# Written exercise
Output the data word for word, dropping every image.

# Rows
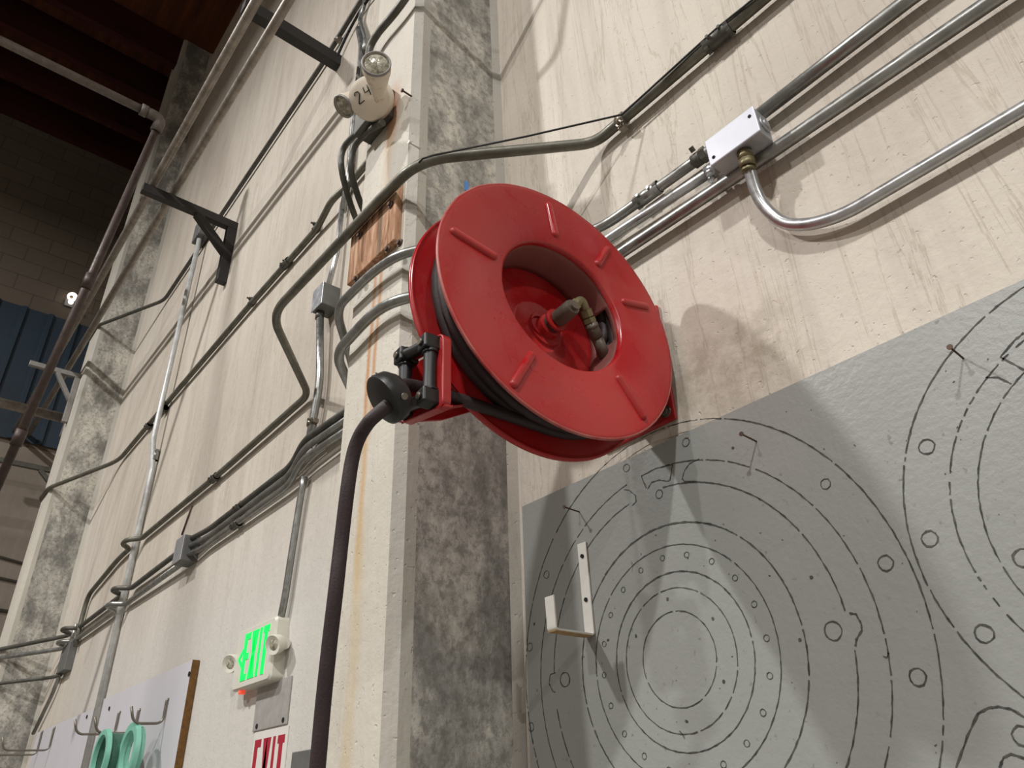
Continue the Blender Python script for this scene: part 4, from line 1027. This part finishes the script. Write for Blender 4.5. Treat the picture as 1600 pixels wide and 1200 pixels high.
# wound turns
turns = []
tot = 20.0; xs = [-.0145, -.0345, -.0545, -.0745]
steps = 36
for i in range(int(tot * steps)):
    tn = i / steps; layer = int(tn // 4); k_ = int(tn % 4); fr_ = tn - int(tn)
    ph = min(1, max(0, (fr_ - .9) / .1))
    order = xs if layer % 2 == 0 else xs[::-1]
    xcur = order[k_]; nxt = order[k_ + 1] if k_ < 3 else order[k_]
    x_ = xcur * (1 - ph) + nxt * ph
    rad = RIi + .014 + layer * .0195 + (ph * .0195 if (k_ == 3 and layer < 4) else 0)
    a_ = aS - 2 * PI * tn
    turns.append(Vector((x_, rad * math.cos(a_), rad * math.sin(a_))))
# leave tangentially at lower left towards the guide
gp = wl((xa + xb) / 2, yr, za + .02)
rad = RIi + .014 + .0195 * 4
gd = Vector((0, gp.y, gp.z)); dist = gd.length; thg = math.atan2(gp.z, gp.y); al = math.acos(rad / dist)
# direction of winding is increasing angle; tangent point before the guide
at_ = thg + al
# last angle reached
last = aS - 2 * PI * tot
extra = -((last - at_) % (2 * PI))
tl = [Vector((turns[-1].x, rad * math.cos(last + extra * s_ / 30), rad * math.sin(last + extra * s_ / 30))) for s_ in range(31)]
wpts = [C0 + RM @ v for v in turns + tl]
gpw = C0 + RM @ gp
stopc = at(605, 622, -.625)
sa = (stopc - gpw).normalized()
hang = [at(586, 650, -.64), at(573, 664, -.645), at(560, 686, -.645), at(551, 715, -.645), at(543, 765, -.645), at(534, 840, -.64), at(525, 920, -.64), at(515, 1005, -.635), at(505, 1100, -.63), at(497, 1190, -.625), at(492, 1245, -.62)]
def catmull(P, n_=6):
    out = []
    for i in range(len(P) - 1):
        p0 = P[max(i - 1, 0)]; p1 = P[i]; p2 = P[i + 1]; p3 = P[min(i + 2, len(P) - 1)]
        for k_ in range(n_):
            t_ = k_ / n_
            out.append(0.5 * ((2 * p1) + (-p0 + p2) * t_ + (2 * p0 - 5 * p1 + 4 * p2 - p3) * t_ ** 2 + (-p0 + 3 * p1 - 3 * p2 + p3) * t_ ** 3))
    return out + [P[-1]]
tailp = catmull([wpts[-1], gpw, stopc + Vector((.01, .012, .0))] + hang)[1:]
lastp = hang[-1]
tailp += [lastp + Vector((-.02 * k_, .01 * k_, -.28 * k_)) for k_ in (1, 2, 3)]
hose = thing('rubber_hose', 'dark braided rubber hose wound on the red reel and hanging down past the pilaster', 'hose', stopc)
obj('hose_line', tube(bmesh.new(), [p - stopc for p in wpts + tailp], rh, 14), M_HOSE, hose)
# round stopper: flat cylinder facing down-left
sd = (at(592, 640, -.70) - at(625, 600, -.63)).normalized()
sd = Vector((-.25, -.72, -.62)).normalized()
bm = lathe(bmesh.new(), [(-.026, 0), (-.026, .018), (-.024, .028), (-.012, .0375), (.002, .039), (.008, .038), (.011, .034), (.012, 0)], 48, d=sd)
st = obj('hose_stop', bm, M_BLACK, hose, auto=40)
ua, va = frame_from(sd)
for k_ in range(3):
    an = .5 + k_ * 2 * PI / 3; p = (ua * math.cos(an) + va * math.sin(an)) * .036 - sd * .006
    bm = cyl(bmesh.new(), p, p + (ua * math.cos(an) + va * math.sin(an)) * .005, .005, n=10); obj('bolt', bm, M_BOLT, st)
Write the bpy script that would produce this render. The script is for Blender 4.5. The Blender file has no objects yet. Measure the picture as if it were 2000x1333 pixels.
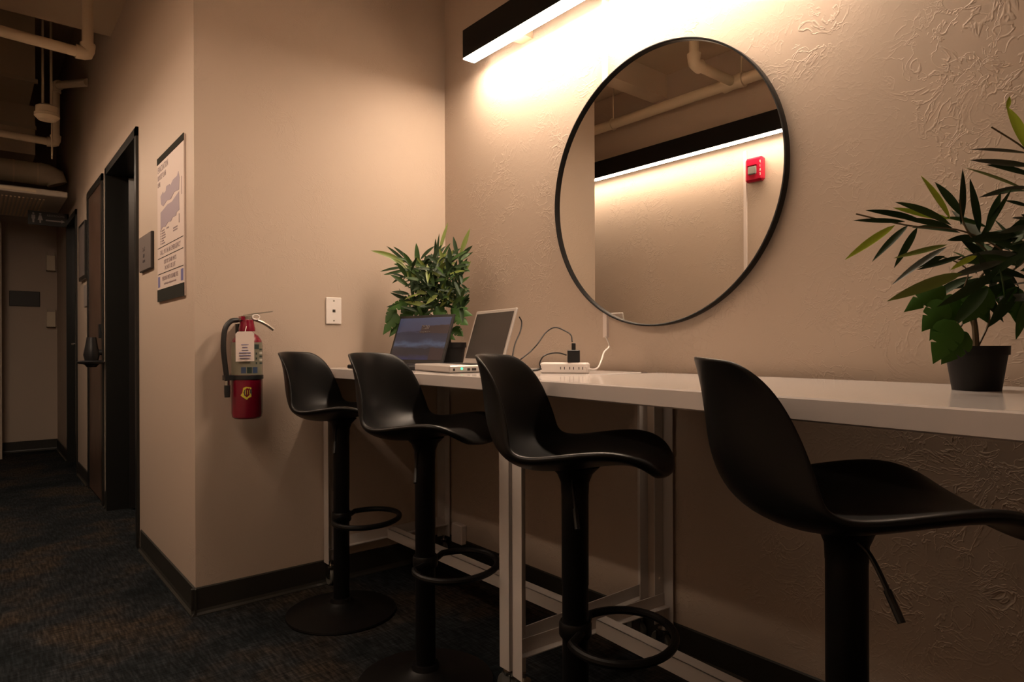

# Task response
Continue the Blender Python script for this scene: part 4, from line 1027. This part finishes the script. Write for Blender 4.5. Treat the picture as 1600 pixels wide and 1200 pixels high.
# wound turns
turns = []
tot = 20.0; xs = [-.0145, -.0345, -.0545, -.0745]
steps = 36
for i in range(int(tot * steps)):
    tn = i / steps; layer = int(tn // 4); k_ = int(tn % 4); fr_ = tn - int(tn)
    ph = min(1, max(0, (fr_ - .9) / .1))
    order = xs if layer % 2 == 0 else xs[::-1]
    xcur = order[k_]; nxt = order[k_ + 1] if k_ < 3 else order[k_]
    x_ = xcur * (1 - ph) + nxt * ph
    rad = RIi + .014 + layer * .0195 + (ph * .0195 if (k_ == 3 and layer < 4) else 0)
    a_ = aS - 2 * PI * tn
    turns.append(Vector((x_, rad * math.cos(a_), rad * math.sin(a_))))
# leave tangentially at lower left towards the guide
gp = wl((xa + xb) / 2, yr, za + .02)
rad = RIi + .014 + .0195 * 4
gd = Vector((0, gp.y, gp.z)); dist = gd.length; thg = math.atan2(gp.z, gp.y); al = math.acos(rad / dist)
# direction of winding is increasing angle; tangent point before the guide
at_ = thg + al
# last angle reached
last = aS - 2 * PI * tot
extra = -((last - at_) % (2 * PI))
tl = [Vector((turns[-1].x, rad * math.cos(last + extra * s_ / 30), rad * math.sin(last + extra * s_ / 30))) for s_ in range(31)]
wpts = [C0 + RM @ v for v in turns + tl]
gpw = C0 + RM @ gp
stopc = at(605, 622, -.625)
sa = (stopc - gpw).normalized()
hang = [at(586, 650, -.64), at(573, 664, -.645), at(560, 686, -.645), at(551, 715, -.645), at(543, 765, -.645), at(534, 840, -.64), at(525, 920, -.64), at(515, 1005, -.635), at(505, 1100, -.63), at(497, 1190, -.625), at(492, 1245, -.62)]
def catmull(P, n_=6):
    out = []
    for i in range(len(P) - 1):
        p0 = P[max(i - 1, 0)]; p1 = P[i]; p2 = P[i + 1]; p3 = P[min(i + 2, len(P) - 1)]
        for k_ in range(n_):
            t_ = k_ / n_
            out.append(0.5 * ((2 * p1) + (-p0 + p2) * t_ + (2 * p0 - 5 * p1 + 4 * p2 - p3) * t_ ** 2 + (-p0 + 3 * p1 - 3 * p2 + p3) * t_ ** 3))
    return out + [P[-1]]
tailp = catmull([wpts[-1], gpw, stopc + Vector((.01, .012, .0))] + hang)[1:]
lastp = hang[-1]
tailp += [lastp + Vector((-.02 * k_, .01 * k_, -.28 * k_)) for k_ in (1, 2, 3)]
hose = thing('rubber_hose', 'dark braided rubber hose wound on the red reel and hanging down past the pilaster', 'hose', stopc)
obj('hose_line', tube(bmesh.new(), [p - stopc for p in wpts + tailp], rh, 14), M_HOSE, hose)
# round stopper: flat cylinder facing down-left
sd = (at(592, 640, -.70) - at(625, 600, -.63)).normalized()
sd = Vector((-.25, -.72, -.62)).normalized()
bm = lathe(bmesh.new(), [(-.026, 0), (-.026, .018), (-.024, .028), (-.012, .0375), (.002, .039), (.008, .038), (.011, .034), (.012, 0)], 48, d=sd)
st = obj('hose_stop', bm, M_BLACK, hose, auto=40)
ua, va = frame_from(sd)
for k_ in range(3):
    an = .5 + k_ * 2 * PI / 3; p = (ua * math.cos(an) + va * math.sin(an)) * .036 - sd * .006
    bm = cyl(bmesh.new(), p, p + (ua * math.cos(an) + va * math.sin(an)) * .005, .005, n=10); obj('bolt', bm, M_BOLT, st)
Write the bpy script that would produce this render. The script is for Blender 4.5. The Blender file has no objects yet. Measure the picture as if it were 2000x1333 pixels.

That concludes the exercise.